Report all lines holding "parts".
#### DATASET EXTRACT ####
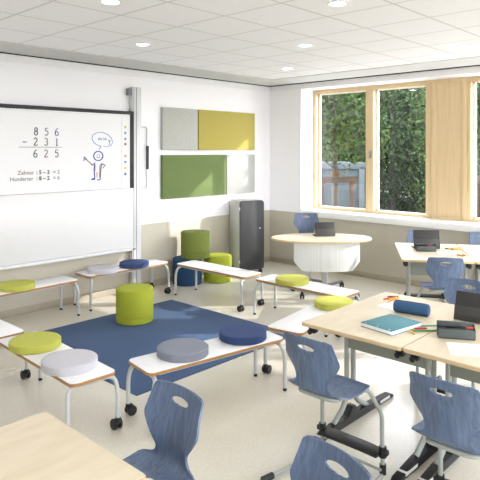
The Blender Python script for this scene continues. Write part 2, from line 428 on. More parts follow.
# ------------------------------------------------------------------ interactive board
bd = thing('interactive_board', 'long wall-hung white board with a lit display in its upper half', 'whiteboard', (0, 0, 0))
XL, XR = -4.80, -2.905
mb = MB(); mb.b2((XL-.01, -.07, 1.375), (XR, -.012, 2.39), 'darkgrey', .004); mb.b2((XL, -.07, .60), (XR, -.03, 1.38), 'alu_dk'); mb.build('housing', bd)
mb = MB()
for a, b_ in (((XL, 2.345), (XR, 2.39)), ((XR-.06, 1.385), (XR, 2.36)), ((XL, 1.385), (XL+.05, 2.36))):
    mb.b2((a[0], -.126, a[1]), (b_[0], -.07, b_[1]), 'bezel', .003)
mb.build('bezel', bd)
mb = MB(); mb.b2((XL+.05, -.12, 1.385), (XR-.06, -.07, 2.345), 'screen'); sc = mb.build('display', bd, label='lit white display showing a subtraction')
mb = MB(); mb.b2((XL, -.115, .60), (XR, -.07, 1.381), 'board', .002); mb.build('writing_surface', bd, label='blank white lower writing surface')
mb = MB(); mb.b2((XL, -.145, .565), (XR+.005, -.07, .60), 'alu', .004); mb.b2((XL, -.15, .60), (XR, -.115, .606), 'alu', .001); mb.b2((XR-.03, -.152, .575), (XR+.006, -.143, .59), 'black'); mb.build('pen_ledge', bd)
YS = -.1205
def flat(mbx, pts, w, m, closed=False):
    P = [Vector((x, YS, z)) for x, z in pts]
    if closed: P.append(P[0])
    mbx.tube([tuple(p) for p in P], w, m, 6)
mb = MB()
mb.b2((XL+.05, -.1215, 2.325), (XR-.06, -.12, 2.329), 'uigrey'); mb.b2((-3.096, -.1215, 1.385), (-3.090, -.12, 2.325), 'uigrey')
for x in (-4.62, -4.58, -4.54, -4.50, -4.39): mb.b2((x, -.1215, 2.342), (x+.02, -.12, 2.35), 'ink_gr')
mb.build('screen_lines', sc)
for (z, m) in ((2.182, 'limeseat'), (2.104, 'ink_lb'), (2.026, 'tealp'), (1.961, 'red'), (1.805, 'orange'), (1.727, 'ink_lb'), (1.649, 'yellow'), (1.571, 'bluep')):
    mb = MB(); mb.cyl((-3.038, -.12, z), (-3.038, -.122, z), .018, m, 16); mb.build('tool_icon', sc)
def text(s, x, z, size, m, name='screen_text', parent=None, y=-.1202, sx=1.0, bold=0.0, shear=0, align='CENTER'):
    cu = bpy.data.curves.new(name, 'FONT'); cu.body = s; cu.size = size; cu.align_x = align; cu.align_y = 'CENTER'; cu.extrude = .0006; cu.offset = bold; cu.shear = shear
    o = bpy.data.objects.new(name, cu); COL.objects.link(o)
    bpy.context.view_layer.update()
    me = bpy.data.meshes.new_from_object(o.evaluated_get(bpy.context.evaluated_depsgraph_get()))
    bpy.data.objects.remove(o); me.materials.clear(); me.materials.append(M[m])
    t = bpy.data.objects.new(name, me); COL.objects.link(t); t.location = (x, y, z); t.rotation_euler = (PI/2, 0, 0); t.scale = (sx, 1, 1)
    if parent: t.parent = parent
    return t
def arc(cx_, cz_, rx, rz_, a0, a1, n_=12):
    return [(cx_+rx*math.cos(R_(a0+(a1-a0)*k/n_)), cz_+rz_*math.sin(R_(a0+(a1-a0)*k/n_))) for k in range(n_+1)]
R_ = math.radians
GL = {'8': [arc(0, .24, .19, .22, 0, 360, 20), arc(0, -.24, .23, .25, 0, 360, 20)],
      '5': [[(.2, .47), (-.15, .47), (-.17, .08)], arc(-.02, -.17, .24, .30, 125, -140, 18)],
      '6': [arc(0, -.22, .22, .26, 0, 360, 20), [(.17, .47), (.0, .40), (-.14, .2), (-.215, -.05), (-.22, -.22)]],
      '2': [arc(0, .22, .21, .25, 165, -35, 12)+[(-.22, -.44), (-.22, -.47), (.22, -.47), (.24, -.33)]],
      '3': [arc(-.02, .24, .20, .22, 150, -80, 12), arc(-.02, -.22, .23, .26, 80, -150, 14)],
      '1': [[(-.14, .38), (.01, .47), (.01, -.47)], [(-.13, -.47), (.15, -.47)]], '–': [[(-.25, 0), (.25, 0)]]}
def digit(ch, x, z, h_, m):
    mb_ = MB()
    for st in GL[ch]: flat(mb_, [(x+a*h_, z+b*h_) for a, b in st], .0058, m)
    mb_.build('screen_digit', sc)
for ch, x, z, m in (('8', -4.268, 2.096, 'ink_dk'), ('5', -4.139, 2.094, 'ink_br'), ('6', -4.009, 2.094, 'ink_bl'), ('–', -4.404, 1.972, 'ink_dk'), ('2', -4.273, 1.978, 'ink_dk'), ('3', -4.144, 1.978, 'ink_br'), ('1', -4.009, 1.976, 'ink_bl'), ('6', -4.275, 1.841, 'ink_dk'), ('2', -4.146, 1.841, 'ink_br'), ('5', -4.01, 1.841, 'ink_bl')):
    digit(ch, x, z, .088, m)
mb = MB(); mb.b2((-4.472, -.1212, 1.911), (-3.944, -.12, 1.917), 'ink_gr'); mb.build('sum_line', sc)
def trow(parts, x, z, size):
    for s, m, w in parts:
        text(s, x, z, size, m, 'screen_text', sc, align='LEFT', bold=.0022 if m == 'ink_dk' else .0010); x += w
trow((('Zehner', 'ink_br', .222), (': 5 – 3', 'ink_dk', .205), ('= 2', 'ink_gr', .1)), -4.485, 1.622, .064)
trow((('Hunderter', 'ink_gr', .312), (': 8 – 2', 'ink_dk', .205), ('= 6', 'ink_gr', .1)), -4.575, 1.553, .064)
mb = MB()
flat(mb, [(-3.401, 1.93), (-3.46, 1.945), (-3.509, 1.976), (-3.535, 2.022), (-3.523, 2.068), (-3.466, 2.098), (-3.393, 2.107), (-3.305, 2.08), (-3.25, 2.032), (-3.233, 1.985), (-3.253, 1.942), (-3.305, 1.923), (-3.371, 1.93)], .0045, 'ink_lb')
mb.build('speech_bubble', sc)
text('bla bla', -3.385, 2.022, .05, 'ink_lb', 'scribble', sc, shear=.2, bold=.0008)
mb = MB()
flat(mb, [(-3.30, 2.01), (-3.29, 1.99), (-3.275, 2.012), (-3.278, 1.955), (-3.295, 1.945)], .0045, 'ink_lb'); mb.build('scribble', sc)
mb = MB(); flat(mb, [(-3.405, 1.925), (-3.433, 1.89)], .005, 'ink_lb'); mb.build('speech_tail', sc)
mb = MB()
flat(mb, [(-3.444+.066*math.cos(a*PI/10), 1.808+.058*math.sin(a*PI/10)) for a in range(20)], .0072, 'ink_blue', True)
flat(mb, [(-3.47, 1.80), (-3.455, 1.785), (-3.435, 1.785), (-3.42, 1.80)], .004, 'ink_blue'); flat(mb, [(-3.46, 1.825), (-3.455, 1.812)], .004, 'ink_blue'); flat(mb, [(-3.432, 1.828), (-3.43, 1.812)], .004, 'ink_blue')
for p in ([(-3.499, 1.715), (-3.505, 1.62), (-3.493, 1.528)], [(-3.494, 1.53), (-3.52, 1.528), (-3.551, 1.516), (-3.494, 1.518)], [(-3.459, 1.511), (-3.43, 1.508), (-3.408, 1.528)],
          [(-3.49, 1.721), (-3.533, 1.697), (-3.617, 1.772), (-3.649, 1.752), (-3.642, 1.80), (-3.617, 1.772)], [(-3.399, 1.713), (-3.41, 1.62), (-3.418, 1.532)], [(-3.399, 1.713), (-3.343, 1.689), (-3.376, 1.659)]):
    flat(mb, p, .0072, 'ink_blue')
for p in ([(-3.523, 1.69), (-3.60, 1.752)], [(-3.422, 1.70), (-3.43, 1.54)], [(-3.355, 1.68), (-3.38, 1.65)], [(-3.462, 1.608), (-3.462, 1.54)], [(-3.488, 1.70), (-3.49, 1.62)]):
    flat(mb, p, .0065, 'ink_y')
mb.build('drawn_figure', sc)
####
REPLY TO THE TASK |
The Blender Python script for this scene continues. Write part 2, from line 428 on. More parts follow.
def trow(parts, x, z, size):
    for s, m, w in parts:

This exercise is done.